Nevertheless, rest assured that most business owners are able to get funding even though their first attempt failed. Let’s go through the five steps you can take to ensure your next loan application gets approved.

  1. Ask the lender why

Knowing the reason why a lender turned down your application will help you identify and address issues before submitting another loan application. Many denial letters are vague but many lenders are open to providing you a letter explaining the reasons you were denied a loan.

  1. Get copies of your personal and business credit reports

You probably already know that bad credit has a big impact when you apply for an apartment lease or a credit card, or when you buy a house or a vehicle. However, your personal credit score also affects your success when applying for a business loan.

So if your loan application gets rejected, it is imperative that you check not just your business credit report and score, but your personal credit report and score as well to see if there is anything there that is problematic.

Different consumer and commercial credit reporting agencies sometimes have different data so obtain a copy of your personal credit report from all three major report bureaus (Experian, Equifax, and TransUnion) and your business credit report from the three major business credit reporting agencies (Experian, Dun & Bradstreet, and Equifax).

Sometimes, the issue is a simple clerical error on the report. In cases like that, all you need to do is send the agency a letter to have the error corrected.

For many small businesses — especially new ones — the more common problem is lack of credit. If this is your situation, build up your business credit by asking your suppliers, creditors, perhaps even your store’s or office’s landlord to report your payment history to the big reporting bureaus.

  1. Improve the financial health of your business

Aside from checking if you have a bad credit history, lenders will also be looking at your business’s revenue, profits, and outstanding debt. They want to be sure that you will be able to pay back the loan in full and on time.

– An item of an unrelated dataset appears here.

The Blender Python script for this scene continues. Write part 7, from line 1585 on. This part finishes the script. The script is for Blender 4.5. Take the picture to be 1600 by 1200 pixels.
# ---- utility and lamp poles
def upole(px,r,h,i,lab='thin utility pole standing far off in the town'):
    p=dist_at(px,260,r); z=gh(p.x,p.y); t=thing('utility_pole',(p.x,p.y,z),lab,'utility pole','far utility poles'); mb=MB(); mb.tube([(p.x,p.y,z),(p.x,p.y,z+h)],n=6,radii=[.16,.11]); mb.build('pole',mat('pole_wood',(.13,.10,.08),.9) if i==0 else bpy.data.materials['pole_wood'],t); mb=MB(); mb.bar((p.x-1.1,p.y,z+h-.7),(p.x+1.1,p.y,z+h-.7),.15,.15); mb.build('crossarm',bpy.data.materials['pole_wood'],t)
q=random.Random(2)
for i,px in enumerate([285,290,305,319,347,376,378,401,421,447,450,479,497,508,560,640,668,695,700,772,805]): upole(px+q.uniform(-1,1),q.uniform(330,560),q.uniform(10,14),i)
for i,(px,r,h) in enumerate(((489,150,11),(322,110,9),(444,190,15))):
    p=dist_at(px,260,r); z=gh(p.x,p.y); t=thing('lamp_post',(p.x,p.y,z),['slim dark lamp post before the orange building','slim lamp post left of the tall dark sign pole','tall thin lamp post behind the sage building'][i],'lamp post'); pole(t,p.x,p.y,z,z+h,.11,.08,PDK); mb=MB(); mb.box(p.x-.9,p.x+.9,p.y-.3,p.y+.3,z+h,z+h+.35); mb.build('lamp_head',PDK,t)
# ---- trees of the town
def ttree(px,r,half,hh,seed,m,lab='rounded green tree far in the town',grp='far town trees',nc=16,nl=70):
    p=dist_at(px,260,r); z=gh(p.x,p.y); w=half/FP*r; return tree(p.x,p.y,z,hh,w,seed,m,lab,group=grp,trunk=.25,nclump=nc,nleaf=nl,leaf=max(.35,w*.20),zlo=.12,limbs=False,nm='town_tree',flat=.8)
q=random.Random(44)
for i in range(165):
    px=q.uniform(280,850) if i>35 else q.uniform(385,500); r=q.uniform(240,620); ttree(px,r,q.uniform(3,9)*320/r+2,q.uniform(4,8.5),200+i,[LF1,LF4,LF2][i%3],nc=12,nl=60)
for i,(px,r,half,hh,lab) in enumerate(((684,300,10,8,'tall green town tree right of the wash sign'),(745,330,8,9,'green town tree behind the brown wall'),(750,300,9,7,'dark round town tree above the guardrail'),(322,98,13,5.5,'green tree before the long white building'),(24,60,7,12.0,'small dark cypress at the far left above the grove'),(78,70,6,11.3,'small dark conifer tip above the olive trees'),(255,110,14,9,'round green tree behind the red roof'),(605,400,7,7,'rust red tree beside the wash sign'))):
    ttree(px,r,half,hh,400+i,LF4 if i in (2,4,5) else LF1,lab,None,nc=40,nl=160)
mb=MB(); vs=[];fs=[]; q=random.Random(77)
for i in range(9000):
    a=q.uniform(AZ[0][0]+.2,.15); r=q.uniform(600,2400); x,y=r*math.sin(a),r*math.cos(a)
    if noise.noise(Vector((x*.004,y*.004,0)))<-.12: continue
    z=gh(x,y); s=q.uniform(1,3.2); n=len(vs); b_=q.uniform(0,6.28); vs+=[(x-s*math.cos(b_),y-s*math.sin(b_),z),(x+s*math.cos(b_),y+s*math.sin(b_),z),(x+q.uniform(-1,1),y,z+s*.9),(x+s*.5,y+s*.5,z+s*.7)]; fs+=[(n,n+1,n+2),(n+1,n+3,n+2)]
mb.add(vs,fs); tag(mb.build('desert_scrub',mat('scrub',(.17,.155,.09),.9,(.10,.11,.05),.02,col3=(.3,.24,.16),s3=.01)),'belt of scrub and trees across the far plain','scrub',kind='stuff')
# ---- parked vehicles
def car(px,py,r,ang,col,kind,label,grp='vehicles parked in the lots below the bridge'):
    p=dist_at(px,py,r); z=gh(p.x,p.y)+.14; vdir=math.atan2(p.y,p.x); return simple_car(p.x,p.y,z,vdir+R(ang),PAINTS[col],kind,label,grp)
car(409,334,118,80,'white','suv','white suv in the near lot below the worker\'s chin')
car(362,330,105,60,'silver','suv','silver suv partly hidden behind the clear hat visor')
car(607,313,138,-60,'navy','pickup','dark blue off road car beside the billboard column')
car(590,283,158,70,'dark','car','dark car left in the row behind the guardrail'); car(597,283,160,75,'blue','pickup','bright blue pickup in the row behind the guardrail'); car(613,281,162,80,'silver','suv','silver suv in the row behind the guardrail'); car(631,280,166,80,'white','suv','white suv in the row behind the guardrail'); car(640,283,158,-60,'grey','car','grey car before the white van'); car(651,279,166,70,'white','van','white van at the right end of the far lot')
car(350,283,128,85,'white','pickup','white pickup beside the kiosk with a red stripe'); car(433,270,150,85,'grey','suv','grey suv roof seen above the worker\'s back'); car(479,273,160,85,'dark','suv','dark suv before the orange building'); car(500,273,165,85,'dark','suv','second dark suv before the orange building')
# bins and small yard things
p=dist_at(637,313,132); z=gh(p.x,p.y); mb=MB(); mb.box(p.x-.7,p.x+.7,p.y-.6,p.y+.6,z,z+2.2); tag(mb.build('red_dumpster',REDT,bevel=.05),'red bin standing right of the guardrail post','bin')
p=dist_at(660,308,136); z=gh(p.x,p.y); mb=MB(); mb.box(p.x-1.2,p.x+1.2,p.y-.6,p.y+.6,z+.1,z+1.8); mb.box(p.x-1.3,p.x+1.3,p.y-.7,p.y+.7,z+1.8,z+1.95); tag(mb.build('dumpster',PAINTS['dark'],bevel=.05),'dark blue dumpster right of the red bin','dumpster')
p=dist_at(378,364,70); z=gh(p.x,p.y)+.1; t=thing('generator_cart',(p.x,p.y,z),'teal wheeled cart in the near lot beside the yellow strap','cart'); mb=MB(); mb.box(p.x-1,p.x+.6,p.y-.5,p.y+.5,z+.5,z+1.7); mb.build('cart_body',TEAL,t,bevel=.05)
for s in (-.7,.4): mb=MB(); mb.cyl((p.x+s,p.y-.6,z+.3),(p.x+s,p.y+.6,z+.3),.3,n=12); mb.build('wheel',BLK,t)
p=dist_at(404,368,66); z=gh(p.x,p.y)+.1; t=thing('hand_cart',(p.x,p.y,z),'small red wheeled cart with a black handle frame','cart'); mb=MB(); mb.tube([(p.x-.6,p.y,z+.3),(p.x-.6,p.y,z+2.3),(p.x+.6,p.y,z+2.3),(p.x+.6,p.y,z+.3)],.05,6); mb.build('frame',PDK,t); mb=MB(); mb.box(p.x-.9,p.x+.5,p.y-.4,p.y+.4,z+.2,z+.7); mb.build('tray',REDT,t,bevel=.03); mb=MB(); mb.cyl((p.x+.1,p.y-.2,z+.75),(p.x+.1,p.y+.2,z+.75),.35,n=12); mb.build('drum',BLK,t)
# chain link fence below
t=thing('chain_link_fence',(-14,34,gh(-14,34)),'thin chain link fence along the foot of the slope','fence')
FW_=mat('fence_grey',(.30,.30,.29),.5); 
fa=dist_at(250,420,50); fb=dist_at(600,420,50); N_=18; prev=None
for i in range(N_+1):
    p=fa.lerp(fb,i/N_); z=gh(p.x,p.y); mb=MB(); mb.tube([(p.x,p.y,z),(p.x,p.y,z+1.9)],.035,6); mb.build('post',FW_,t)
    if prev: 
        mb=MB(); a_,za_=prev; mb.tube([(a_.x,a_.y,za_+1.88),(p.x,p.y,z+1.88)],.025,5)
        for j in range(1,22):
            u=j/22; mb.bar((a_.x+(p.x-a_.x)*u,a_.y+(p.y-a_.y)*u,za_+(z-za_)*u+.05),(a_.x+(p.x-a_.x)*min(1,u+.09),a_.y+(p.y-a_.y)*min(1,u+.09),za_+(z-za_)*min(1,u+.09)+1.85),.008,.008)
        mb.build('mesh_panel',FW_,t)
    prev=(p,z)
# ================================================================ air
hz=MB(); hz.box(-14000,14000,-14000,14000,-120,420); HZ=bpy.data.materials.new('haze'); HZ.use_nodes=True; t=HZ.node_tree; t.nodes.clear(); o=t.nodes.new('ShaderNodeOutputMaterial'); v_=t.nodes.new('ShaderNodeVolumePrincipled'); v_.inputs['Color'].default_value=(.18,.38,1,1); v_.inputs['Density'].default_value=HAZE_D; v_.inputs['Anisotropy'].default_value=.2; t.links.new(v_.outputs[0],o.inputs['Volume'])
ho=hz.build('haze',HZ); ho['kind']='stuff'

Lenders typically use the debt service coverage ratio (DSCR) to evaluate your capability to pay them back. Your DSCR indicates if your business is making enough money to pay off your debts.

A ratio below 1 means your business debt exceeds your cash flow. If this is the case, needless to say, your loan application will be denied. To be approved for a loan, you need a DSCR of at least 1.25, and preferably above 1.5.

To improve the financial standing of your business, pay off your debts and find ways to reduce expenses and/or increase revenues. If this is not possible, consider borrowing a lower amount to increase the odds of being approved.

  1. Consider other funding options

Just because one lender rejected your application does not mean that all lenders will. Different lenders have different requirements and different loan products have different terms, so you may not even need to make big changes to your credit scores or your business health in order to secure a loan through other channels.

If the loan you applied for is an SBA loan or a traditional bank loan, explore financing options that are easier to qualify for, such as online loans, invoice financing or business credit cards.

  1. Apply again with extra care

Sometimes loan applications are declined not because of bad credit or poor financial standing of the business, but oversights such as incomplete paperwork, inaccurate information or conflicting figures in your documents. So before submitting another application, make sure to be meticulous in reviewing everything first.

Your loan application being denied does not mean that you will never get the financing that your business needs. Just identify the issues, correct them, and choose the right loan product before submitting your next application.